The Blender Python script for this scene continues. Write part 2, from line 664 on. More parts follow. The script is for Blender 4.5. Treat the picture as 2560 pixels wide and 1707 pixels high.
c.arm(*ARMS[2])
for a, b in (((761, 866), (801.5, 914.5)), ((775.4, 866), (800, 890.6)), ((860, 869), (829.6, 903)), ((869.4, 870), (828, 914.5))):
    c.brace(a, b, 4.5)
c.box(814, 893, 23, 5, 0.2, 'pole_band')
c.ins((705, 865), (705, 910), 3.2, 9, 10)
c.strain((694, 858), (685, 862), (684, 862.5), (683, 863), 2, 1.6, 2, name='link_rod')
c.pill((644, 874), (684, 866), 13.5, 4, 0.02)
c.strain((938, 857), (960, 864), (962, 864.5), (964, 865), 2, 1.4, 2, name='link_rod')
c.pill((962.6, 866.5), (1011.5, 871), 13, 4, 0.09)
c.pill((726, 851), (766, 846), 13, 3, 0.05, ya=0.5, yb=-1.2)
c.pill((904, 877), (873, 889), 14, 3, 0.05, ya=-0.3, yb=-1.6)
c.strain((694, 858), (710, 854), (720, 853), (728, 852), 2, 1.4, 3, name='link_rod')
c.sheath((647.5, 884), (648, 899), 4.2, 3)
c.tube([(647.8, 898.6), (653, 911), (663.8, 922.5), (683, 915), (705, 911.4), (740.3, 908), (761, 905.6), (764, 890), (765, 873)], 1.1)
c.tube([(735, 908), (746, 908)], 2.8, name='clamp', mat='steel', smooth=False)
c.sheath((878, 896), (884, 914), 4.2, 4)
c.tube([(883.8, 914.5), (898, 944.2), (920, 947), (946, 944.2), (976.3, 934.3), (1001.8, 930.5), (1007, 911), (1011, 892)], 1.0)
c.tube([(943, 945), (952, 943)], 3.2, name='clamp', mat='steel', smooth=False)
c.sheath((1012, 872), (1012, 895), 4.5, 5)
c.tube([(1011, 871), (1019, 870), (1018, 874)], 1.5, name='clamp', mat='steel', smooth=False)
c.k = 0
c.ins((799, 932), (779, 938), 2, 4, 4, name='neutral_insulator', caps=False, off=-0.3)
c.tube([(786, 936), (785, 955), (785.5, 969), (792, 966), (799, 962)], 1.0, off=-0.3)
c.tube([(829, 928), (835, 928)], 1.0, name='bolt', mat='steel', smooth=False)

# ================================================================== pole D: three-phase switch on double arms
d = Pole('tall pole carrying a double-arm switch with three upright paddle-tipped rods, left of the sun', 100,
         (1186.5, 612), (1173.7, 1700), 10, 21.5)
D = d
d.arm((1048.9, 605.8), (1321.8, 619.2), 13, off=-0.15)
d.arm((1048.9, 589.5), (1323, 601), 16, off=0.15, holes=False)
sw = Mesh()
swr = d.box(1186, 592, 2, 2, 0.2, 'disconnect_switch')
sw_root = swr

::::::

> [Directions for this task]:
Reproduce the material in full, with no word added or dropped.

> [Result of this exercise]:
The Blender Python script for this scene continues. Write part 2, from line 664 on. More parts follow. The script is for Blender 4.5. Treat the picture as 2560 pixels wide and 1707 pixels high.
c.arm(*ARMS[2])
for a, b in (((761, 866), (801.5, 914.5)), ((775.4, 866), (800, 890.6)), ((860, 869), (829.6, 903)), ((869.4, 870), (828, 914.5))):
    c.brace(a, b, 4.5)
c.box(814, 893, 23, 5, 0.2, 'pole_band')
c.ins((705, 865), (705, 910), 3.2, 9, 10)
c.strain((694, 858), (685, 862), (684, 862.5), (683, 863), 2, 1.6, 2, name='link_rod')
c.pill((644, 874), (684, 866), 13.5, 4, 0.02)
c.strain((938, 857), (960, 864), (962, 864.5), (964, 865), 2, 1.4, 2, name='link_rod')
c.pill((962.6, 866.5), (1011.5, 871), 13, 4, 0.09)
c.pill((726, 851), (766, 846), 13, 3, 0.05, ya=0.5, yb=-1.2)
c.pill((904, 877), (873, 889), 14, 3, 0.05, ya=-0.3, yb=-1.6)
c.strain((694, 858), (710, 854), (720, 853), (728, 852), 2, 1.4, 3, name='link_rod')
c.sheath((647.5, 884), (648, 899), 4.2, 3)
c.tube([(647.8, 898.6), (653, 911), (663.8, 922.5), (683, 915), (705, 911.4), (740.3, 908), (761, 905.6), (764, 890), (765, 873)], 1.1)
c.tube([(735, 908), (746, 908)], 2.8, name='clamp', mat='steel', smooth=False)
c.sheath((878, 896), (884, 914), 4.2, 4)
c.tube([(883.8, 914.5), (898, 944.2), (920, 947), (946, 944.2), (976.3, 934.3), (1001.8, 930.5), (1007, 911), (1011, 892)], 1.0)
c.tube([(943, 945), (952, 943)], 3.2, name='clamp', mat='steel', smooth=False)
c.sheath((1012, 872), (1012, 895), 4.5, 5)
c.tube([(1011, 871), (1019, 870), (1018, 874)], 1.5, name='clamp', mat='steel', smooth=False)
c.k = 0
c.ins((799, 932), (779, 938), 2, 4, 4, name='neutral_insulator', caps=False, off=-0.3)
c.tube([(786, 936), (785, 955), (785.5, 969), (792, 966), (799, 962)], 1.0, off=-0.3)
c.tube([(829, 928), (835, 928)], 1.0, name='bolt', mat='steel', smooth=False)

# ================================================================== pole D: three-phase switch on double arms
d = Pole('tall pole carrying a double-arm switch with three upright paddle-tipped rods, left of the sun', 100,
         (1186.5, 612), (1173.7, 1700), 10, 21.5)
D = d
d.arm((1048.9, 605.8), (1321.8, 619.2), 13, off=-0.15)
d.arm((1048.9, 589.5), (1323, 601), 16, off=0.15, holes=False)
sw = Mesh()
swr = d.box(1186, 592, 2, 2, 0.2, 'disconnect_switch')
sw_root = swr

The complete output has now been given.